Paulo Reis Mourão, professor de Economia na Universidade do Minho, a quem o PÚBLICO também pediu para analisar as contas das SAD, defende que o estado das finanças dos clubes deve "gerar uma séria preocupação nos adeptos": "A volatilidade do financiamento pode levar a que um clube, que antes poderia permanecer longos anos num alto patamar, fique descapitalizado rapidamente e possa mesmo cair no risco de desaparecimento." É que, segundo Reis Mourão, antes os clubes "estavam dependentes da economia local, mas agora o seu sangue está nos mercados financeiros".

Estes especialistas não hesitam em dizer que os clubes têm de mudar de vida. A diversificação de fontes de financiamento é um caminho, como os fundos de jogadores. Mas só isso poderá não chegar, até porque a situação económica e as novas regras do fair play financeiro podem baixar significativamente o valor das transferências de jogadores, receita importante para os cofres de emblemas exportadores.

E se o Benfica é o clube mais exposto ao endividamento bancário, o FC Porto é aquele que mais depende do mercado de transferências. É que os "dragões", apesar de somarem lucros há cinco anos seguidos, só conseguiram equilibrar as contas graças a avultadas transferências de jogadores. "Desde 2005-06, o FC Porto teve um saldo positivo de transferências de jogadores de 135 ME. O Benfica tem um saldo positivo de 40 ME e o Sporting um saldo negativo de 15 ME", resume António Samagaio, para quem uma contenção dos custos é inevitável.
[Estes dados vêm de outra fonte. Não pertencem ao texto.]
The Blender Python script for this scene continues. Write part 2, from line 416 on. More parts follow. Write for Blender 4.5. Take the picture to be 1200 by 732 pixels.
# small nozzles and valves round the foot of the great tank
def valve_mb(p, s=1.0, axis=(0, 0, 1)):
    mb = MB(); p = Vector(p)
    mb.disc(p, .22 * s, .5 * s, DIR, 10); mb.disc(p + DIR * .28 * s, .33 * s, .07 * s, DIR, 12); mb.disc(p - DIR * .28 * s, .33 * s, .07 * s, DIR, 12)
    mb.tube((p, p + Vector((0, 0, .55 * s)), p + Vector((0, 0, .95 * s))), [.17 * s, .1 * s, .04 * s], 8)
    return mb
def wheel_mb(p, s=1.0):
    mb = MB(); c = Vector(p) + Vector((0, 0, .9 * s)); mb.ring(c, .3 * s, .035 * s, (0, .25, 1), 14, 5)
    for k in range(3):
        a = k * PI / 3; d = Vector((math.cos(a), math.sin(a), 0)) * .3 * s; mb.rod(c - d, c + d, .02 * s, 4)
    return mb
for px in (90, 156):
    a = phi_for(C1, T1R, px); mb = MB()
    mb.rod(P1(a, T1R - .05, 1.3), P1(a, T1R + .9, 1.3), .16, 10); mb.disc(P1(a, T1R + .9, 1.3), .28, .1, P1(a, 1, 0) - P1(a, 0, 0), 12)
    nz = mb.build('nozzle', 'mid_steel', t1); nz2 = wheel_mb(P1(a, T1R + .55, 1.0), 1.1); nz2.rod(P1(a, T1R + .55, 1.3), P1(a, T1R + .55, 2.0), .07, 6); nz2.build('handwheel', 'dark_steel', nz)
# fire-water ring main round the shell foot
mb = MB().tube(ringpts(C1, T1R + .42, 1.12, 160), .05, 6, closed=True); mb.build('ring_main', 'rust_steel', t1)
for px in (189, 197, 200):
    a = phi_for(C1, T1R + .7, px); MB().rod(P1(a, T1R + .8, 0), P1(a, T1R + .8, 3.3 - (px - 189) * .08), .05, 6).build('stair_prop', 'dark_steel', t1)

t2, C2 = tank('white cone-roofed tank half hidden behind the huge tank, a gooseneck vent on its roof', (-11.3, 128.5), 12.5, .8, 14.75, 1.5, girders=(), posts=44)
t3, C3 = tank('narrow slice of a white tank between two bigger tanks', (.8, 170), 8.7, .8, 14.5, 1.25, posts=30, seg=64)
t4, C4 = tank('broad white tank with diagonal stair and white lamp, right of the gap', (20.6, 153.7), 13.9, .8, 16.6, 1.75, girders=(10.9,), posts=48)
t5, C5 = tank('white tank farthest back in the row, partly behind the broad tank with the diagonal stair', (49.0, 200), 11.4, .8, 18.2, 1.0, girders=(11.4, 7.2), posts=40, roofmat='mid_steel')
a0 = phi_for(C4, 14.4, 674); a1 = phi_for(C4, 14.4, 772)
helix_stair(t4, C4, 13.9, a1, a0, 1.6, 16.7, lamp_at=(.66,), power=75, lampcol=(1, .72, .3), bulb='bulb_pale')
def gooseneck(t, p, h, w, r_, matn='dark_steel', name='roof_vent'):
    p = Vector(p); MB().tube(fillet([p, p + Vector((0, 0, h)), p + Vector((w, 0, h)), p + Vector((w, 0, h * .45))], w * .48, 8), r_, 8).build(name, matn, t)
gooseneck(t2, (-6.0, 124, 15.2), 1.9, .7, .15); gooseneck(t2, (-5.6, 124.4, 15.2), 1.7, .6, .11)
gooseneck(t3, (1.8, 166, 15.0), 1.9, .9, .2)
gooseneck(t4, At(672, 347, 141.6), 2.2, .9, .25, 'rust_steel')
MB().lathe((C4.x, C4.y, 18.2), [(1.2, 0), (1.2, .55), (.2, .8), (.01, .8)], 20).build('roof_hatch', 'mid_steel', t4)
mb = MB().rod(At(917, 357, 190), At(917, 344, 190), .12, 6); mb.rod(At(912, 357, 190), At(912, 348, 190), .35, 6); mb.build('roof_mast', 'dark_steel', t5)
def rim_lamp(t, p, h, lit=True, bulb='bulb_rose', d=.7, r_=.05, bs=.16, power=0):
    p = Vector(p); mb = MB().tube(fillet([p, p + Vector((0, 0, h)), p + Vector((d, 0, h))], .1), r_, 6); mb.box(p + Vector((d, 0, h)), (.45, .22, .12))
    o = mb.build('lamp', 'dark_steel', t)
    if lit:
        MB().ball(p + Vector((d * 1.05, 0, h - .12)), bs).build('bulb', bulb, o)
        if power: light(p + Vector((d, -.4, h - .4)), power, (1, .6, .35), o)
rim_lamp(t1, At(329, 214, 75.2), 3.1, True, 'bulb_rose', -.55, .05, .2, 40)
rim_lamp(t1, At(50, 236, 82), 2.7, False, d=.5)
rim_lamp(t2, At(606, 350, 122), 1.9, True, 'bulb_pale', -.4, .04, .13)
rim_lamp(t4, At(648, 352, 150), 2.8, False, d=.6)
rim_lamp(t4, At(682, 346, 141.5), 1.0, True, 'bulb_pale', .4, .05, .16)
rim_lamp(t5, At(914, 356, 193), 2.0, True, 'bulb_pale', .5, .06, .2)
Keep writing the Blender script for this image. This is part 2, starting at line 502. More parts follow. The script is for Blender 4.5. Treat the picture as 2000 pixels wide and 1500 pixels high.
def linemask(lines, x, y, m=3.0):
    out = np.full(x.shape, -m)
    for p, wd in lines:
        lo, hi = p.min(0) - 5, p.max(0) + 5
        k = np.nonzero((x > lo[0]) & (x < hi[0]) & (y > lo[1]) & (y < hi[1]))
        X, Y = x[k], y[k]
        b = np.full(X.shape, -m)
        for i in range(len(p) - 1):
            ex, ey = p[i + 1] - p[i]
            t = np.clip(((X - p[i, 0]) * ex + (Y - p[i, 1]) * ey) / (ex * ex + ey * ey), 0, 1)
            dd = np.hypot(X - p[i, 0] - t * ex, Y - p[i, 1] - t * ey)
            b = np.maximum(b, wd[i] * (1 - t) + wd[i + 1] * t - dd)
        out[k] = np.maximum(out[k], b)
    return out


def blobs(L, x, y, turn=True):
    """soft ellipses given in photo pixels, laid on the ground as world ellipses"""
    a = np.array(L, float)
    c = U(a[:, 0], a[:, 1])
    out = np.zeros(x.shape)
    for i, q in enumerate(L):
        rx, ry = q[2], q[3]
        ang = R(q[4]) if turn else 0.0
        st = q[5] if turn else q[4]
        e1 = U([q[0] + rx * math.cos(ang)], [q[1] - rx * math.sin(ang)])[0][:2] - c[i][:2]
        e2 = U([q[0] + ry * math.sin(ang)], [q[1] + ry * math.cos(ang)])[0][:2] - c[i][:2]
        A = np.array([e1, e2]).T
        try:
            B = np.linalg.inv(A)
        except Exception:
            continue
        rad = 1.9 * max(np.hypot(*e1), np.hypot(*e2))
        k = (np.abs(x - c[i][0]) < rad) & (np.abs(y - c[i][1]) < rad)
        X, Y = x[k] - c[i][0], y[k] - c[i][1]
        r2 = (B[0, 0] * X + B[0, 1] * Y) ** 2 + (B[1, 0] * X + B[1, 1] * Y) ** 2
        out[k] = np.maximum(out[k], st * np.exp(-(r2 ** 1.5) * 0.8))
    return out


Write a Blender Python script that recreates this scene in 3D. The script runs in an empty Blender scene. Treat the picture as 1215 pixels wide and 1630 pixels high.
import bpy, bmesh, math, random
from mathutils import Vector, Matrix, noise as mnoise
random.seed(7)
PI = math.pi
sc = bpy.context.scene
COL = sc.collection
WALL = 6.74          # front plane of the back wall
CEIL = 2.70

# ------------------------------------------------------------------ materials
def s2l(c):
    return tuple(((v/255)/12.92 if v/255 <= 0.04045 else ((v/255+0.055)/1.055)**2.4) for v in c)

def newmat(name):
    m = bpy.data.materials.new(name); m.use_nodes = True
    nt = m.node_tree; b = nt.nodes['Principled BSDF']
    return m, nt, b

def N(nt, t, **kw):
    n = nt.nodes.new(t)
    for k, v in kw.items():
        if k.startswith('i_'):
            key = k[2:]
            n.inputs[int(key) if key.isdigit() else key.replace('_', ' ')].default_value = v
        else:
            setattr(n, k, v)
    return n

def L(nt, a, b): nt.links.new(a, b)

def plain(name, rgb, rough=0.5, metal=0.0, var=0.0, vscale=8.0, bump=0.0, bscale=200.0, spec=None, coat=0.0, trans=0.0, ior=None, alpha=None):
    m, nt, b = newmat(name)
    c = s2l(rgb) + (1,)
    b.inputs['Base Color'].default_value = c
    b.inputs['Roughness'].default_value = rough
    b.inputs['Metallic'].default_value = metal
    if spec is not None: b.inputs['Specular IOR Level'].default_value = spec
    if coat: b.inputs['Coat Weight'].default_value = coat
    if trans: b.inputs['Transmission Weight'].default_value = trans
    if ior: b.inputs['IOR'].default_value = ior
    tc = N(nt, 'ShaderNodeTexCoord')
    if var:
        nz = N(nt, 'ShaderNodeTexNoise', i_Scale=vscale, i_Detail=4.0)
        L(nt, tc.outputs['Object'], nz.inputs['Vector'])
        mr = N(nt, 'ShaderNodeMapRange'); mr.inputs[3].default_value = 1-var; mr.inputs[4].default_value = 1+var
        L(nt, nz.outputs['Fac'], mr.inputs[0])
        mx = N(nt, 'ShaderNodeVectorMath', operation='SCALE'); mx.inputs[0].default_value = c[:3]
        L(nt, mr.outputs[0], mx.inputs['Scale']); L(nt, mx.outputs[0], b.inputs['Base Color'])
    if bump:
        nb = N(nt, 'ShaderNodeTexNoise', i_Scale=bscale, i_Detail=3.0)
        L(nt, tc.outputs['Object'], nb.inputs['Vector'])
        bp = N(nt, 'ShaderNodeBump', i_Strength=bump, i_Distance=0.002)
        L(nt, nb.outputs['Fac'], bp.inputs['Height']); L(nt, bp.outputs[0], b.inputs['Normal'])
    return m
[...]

O professor do ISEG contesta ainda o argumento, frequentemente usado pelos clubes, de que os activos que têm são suficientes para cobrir os passivos. "O valor de mercado do plantel do Benfica, mesmo que vendessem todos os jogadores, não era suficiente para cobrir o passivo e o dinheiro que os accionistas lá colocaram quando constituíram a SAD", avisa.